___ Supplied information ___
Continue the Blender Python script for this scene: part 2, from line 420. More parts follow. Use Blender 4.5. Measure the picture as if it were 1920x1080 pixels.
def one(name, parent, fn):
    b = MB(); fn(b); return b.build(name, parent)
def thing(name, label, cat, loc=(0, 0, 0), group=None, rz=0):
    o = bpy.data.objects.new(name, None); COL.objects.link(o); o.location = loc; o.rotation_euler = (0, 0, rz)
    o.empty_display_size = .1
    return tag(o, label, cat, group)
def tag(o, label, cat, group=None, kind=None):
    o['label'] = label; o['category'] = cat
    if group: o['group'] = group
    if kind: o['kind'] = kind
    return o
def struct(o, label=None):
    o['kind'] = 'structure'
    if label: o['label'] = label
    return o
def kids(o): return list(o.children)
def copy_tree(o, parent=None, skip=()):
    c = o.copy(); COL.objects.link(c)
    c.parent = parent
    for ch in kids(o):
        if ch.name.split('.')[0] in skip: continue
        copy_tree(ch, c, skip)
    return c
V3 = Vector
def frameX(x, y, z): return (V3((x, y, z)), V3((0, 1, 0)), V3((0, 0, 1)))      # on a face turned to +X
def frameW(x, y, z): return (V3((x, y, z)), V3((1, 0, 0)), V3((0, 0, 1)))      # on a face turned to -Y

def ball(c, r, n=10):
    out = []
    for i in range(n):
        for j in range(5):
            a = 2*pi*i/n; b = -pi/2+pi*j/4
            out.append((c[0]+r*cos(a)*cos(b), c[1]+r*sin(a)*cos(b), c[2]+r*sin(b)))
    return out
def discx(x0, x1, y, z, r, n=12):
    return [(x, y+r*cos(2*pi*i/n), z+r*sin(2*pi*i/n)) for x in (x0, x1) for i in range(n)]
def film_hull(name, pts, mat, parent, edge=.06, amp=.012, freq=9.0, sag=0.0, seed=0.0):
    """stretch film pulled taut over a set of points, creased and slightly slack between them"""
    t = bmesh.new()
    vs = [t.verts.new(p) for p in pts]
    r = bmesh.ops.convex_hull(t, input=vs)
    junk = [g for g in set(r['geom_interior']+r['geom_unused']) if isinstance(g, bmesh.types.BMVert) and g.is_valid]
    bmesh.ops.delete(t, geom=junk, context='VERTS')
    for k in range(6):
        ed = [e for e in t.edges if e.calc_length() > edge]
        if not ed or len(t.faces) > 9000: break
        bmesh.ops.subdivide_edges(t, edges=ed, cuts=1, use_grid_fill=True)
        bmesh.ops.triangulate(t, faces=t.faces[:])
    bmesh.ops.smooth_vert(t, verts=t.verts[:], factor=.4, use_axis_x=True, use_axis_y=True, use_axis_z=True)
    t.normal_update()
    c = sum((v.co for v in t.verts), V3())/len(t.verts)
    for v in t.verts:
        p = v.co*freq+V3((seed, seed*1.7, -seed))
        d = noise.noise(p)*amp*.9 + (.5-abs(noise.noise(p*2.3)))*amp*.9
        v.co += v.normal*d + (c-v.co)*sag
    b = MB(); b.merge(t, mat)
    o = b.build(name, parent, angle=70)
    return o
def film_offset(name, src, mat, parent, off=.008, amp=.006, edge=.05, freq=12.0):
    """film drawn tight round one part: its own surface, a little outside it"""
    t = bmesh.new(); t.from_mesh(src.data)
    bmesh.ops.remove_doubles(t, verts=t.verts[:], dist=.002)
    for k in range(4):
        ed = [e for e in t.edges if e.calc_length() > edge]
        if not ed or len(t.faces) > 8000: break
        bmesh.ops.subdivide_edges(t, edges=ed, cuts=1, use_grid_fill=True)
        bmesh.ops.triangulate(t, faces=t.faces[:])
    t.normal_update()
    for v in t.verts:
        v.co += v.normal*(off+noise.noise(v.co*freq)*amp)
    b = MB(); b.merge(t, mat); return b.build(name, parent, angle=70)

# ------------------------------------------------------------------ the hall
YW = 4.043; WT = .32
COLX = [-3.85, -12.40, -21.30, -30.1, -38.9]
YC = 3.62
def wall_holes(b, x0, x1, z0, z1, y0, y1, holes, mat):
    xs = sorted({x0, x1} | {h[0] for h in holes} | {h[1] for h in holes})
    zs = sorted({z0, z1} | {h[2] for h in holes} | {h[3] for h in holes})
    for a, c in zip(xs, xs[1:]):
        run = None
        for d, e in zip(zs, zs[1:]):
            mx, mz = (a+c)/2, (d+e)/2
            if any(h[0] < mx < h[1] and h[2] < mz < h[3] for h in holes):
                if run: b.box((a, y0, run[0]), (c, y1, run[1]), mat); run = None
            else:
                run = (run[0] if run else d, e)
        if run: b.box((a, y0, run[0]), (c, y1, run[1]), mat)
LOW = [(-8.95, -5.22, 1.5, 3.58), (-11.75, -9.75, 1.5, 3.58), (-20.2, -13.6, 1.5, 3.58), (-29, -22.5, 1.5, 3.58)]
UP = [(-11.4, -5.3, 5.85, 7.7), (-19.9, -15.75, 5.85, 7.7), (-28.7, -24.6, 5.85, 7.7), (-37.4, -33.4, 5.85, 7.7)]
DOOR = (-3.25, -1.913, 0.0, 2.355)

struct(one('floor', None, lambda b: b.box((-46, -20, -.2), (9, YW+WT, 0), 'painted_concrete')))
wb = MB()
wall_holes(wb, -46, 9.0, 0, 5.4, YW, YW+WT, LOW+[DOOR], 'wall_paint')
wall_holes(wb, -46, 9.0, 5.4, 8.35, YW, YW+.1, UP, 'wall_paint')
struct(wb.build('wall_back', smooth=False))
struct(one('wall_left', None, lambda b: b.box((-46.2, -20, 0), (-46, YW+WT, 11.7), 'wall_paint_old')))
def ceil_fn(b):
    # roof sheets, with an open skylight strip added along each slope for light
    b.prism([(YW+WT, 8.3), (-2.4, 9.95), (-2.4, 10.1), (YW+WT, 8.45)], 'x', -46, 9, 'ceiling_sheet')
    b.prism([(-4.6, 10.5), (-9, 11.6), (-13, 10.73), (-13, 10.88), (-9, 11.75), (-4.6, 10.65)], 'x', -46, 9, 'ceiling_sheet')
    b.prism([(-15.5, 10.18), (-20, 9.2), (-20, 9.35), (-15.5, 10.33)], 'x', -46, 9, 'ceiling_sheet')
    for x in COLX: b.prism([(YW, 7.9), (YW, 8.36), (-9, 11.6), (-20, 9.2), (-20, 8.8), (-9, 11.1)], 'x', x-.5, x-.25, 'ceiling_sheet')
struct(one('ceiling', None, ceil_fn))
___
--- Set exercise ---
Gather each line of the listing containing the word "part" and show it.

--- Written reply ---
Continue the Blender Python script for this scene: part 2, from line 420. More parts follow. Use Blender 4.5. Measure the picture as if it were 1920x1080 pixels.
    """film drawn tight round one part: its own surface, a little outside it"""